ブログのタイトルが個人名っていうのも変な感じなんですが、ここ一ヶ月位、2006年に亡くなった建築家の篠原一男さんの本を読んでいます。
先日コンペの審査員を一緒にやった西沢大良さんから、東工大での話を聞いたのがきっかけで、今さらながらこの建築界の巨匠に興味を持ちまして。
実は東工大と聞くと、工業大学だしあんまり芸術系のイメージが沸かないなぁと、手が出ずズルズルきてしまっていまして。同じ首都圏の国立大学にいながら駄目ですね。わりと近くに住んでいたのに。
西沢さんは、かつて篠原さんの図面をパラパラ見て「建築ってこういうことなのかな」と少し分かったような気がしたと言っていましたので、どんな世界なのか自分で実際に読んでみると、
「・・・うん。これは、凄いな。
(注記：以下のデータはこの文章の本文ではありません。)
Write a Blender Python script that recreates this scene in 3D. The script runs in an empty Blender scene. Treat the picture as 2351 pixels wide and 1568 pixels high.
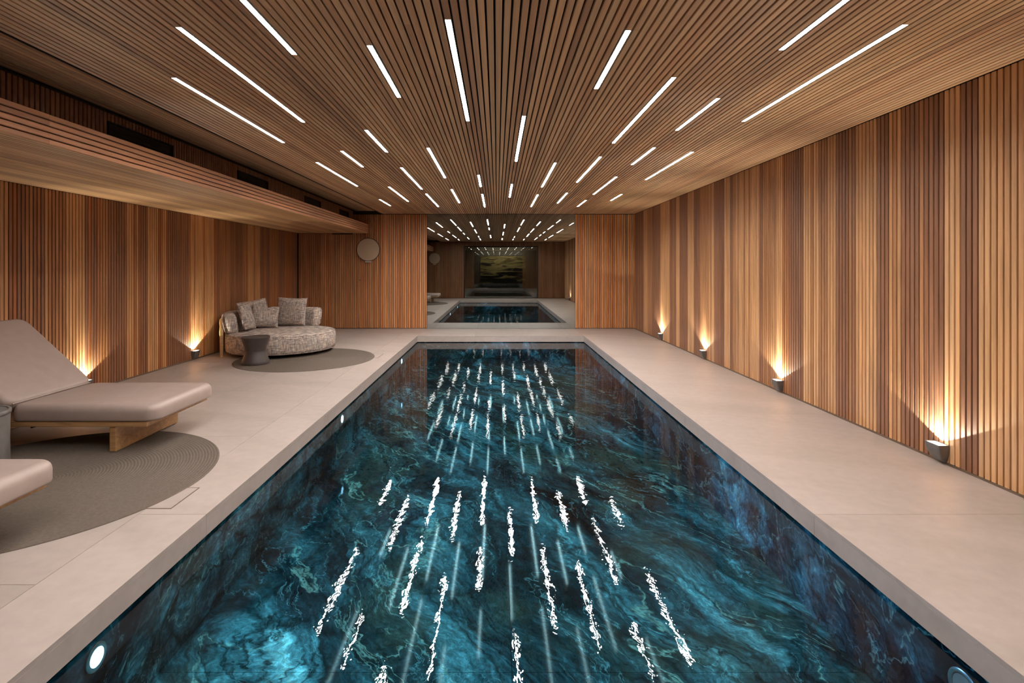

何か今の建築家達、この人から始まったようなところ多いのかも」って感じでシゲシゲ見てしまう。
横国の教育とはだいぶ違うけどこれは学ぶとこあるわ。
若干こっちの方に惹かれる自分もいる。
こりゃ世界中の建築家が刺激を受けるわけだ。
なんてこった!俺は今まで何してたんだ、とかなり後悔してます(笑)
でもしょうがない。これが出会いのタイミングです。
図面集いいです。ろくに写真が無いのがいい。本当に空間を想像する。
住宅論もいいです。建築家として、いちいちクライアントに言わない自分だけの思いに共感するところ、多です。篠原さんの顔つきも好きです。
大学1年の冬、まちで気になった建築の写真を撮ってこいという課題が出て、カメラを片手に青山をぶらぶら歩いていたことがある。
その時、アルド・ロッシが設計したアンビエンテ・インターナショナルにたまたま出くわし、何だこの建物はと立ち止まって眺めていたことがある。豪華な材料というよりも外部からでも分かるその幾何学的な構成に違うものを感じた。
横国の先生たちの嗜好とは違いそうだから黙っていたのだけれど、その時に撮った写真はずっと手元に残っていた。
篠原一男さんは、アルド・ロッシは自分と似たところがあると言われたようだが、惹かれた自分は分かるような気がした。数学的なんだ。
機能や合理性とも違う、空間を生み出す原理の追求。生み出された空間と人間との格闘や化学反応、身体的呼応。
社会システムの追求とは違う建築、東工大もいいなあ。